A fast-talker with an impressive recall for Canadian political history, Paikin's indictment of his own party is nearly as damning as Newman's.

"It's not the leadership, three elections in a row we've lost under three different leaders," he said during a lengthy telephone interview. "Looking at the last several decades of Liberal history, we've been on a general decline.

"Traditionally, you need two of three regions (the West, Ontario and Quebec) of the country in order to win," he adds. "We've progressively lost control of each region.

"We've contented ourselves as being the ‘natural governing party,' we've contented ourselves with being supported by smaller and smaller segments of the country. That attitude has to change."

Among Paikin's solutions; apologizing to the West for Pierre Trudeau's National Energy Program, creating a Liberal think tank, and outflanking the right on tax cuts and the left on the environment.

But he also has one solution to the Liberals problems that may seem antithetical to the party faithful – become more like the Conservatives.

"The Conservatives message very effectively and talk to (voters) on issues that matter to them," Paikin said, noting the Tories' use of targeting voters on wedge issues.

"The Conservatives have mastered how to message extremely effectively in this era. They have a message they repeat over and over and over again.
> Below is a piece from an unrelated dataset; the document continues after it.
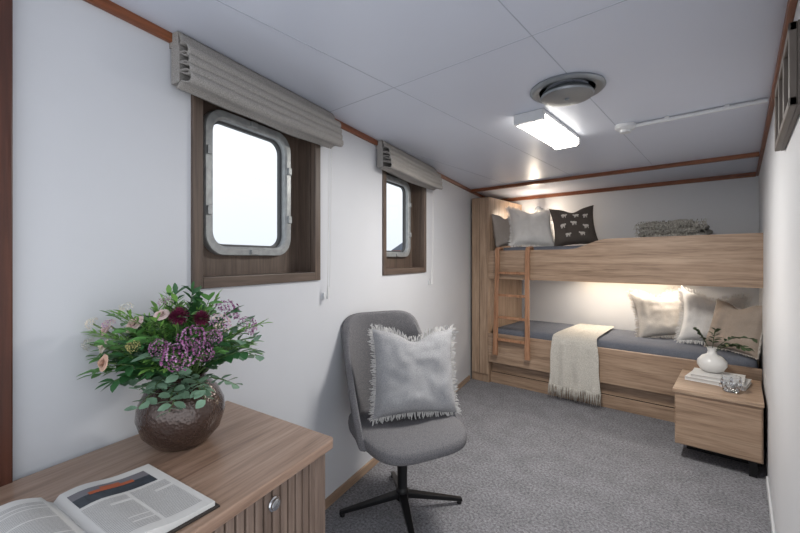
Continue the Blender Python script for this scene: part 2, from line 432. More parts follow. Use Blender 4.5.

We have to start changing the culture of(our) party to allow for strategic messaging. We've got to realize you can have different, but non-contrary messages to various segments of the population."

Easter sounds a similar note to Paikin's, but with a touch of weariness about the solution.

"One thing I have to say about the Liberals is that we actually think that we make a reasoned argument and people will eventually understand that reasoned argument," he said, putting drawn-out emphasis on "reasoned" twice.

"This is not a time of reasoned argument. It's a time of catchphrase, of simplicity. You just look at the way this government operates."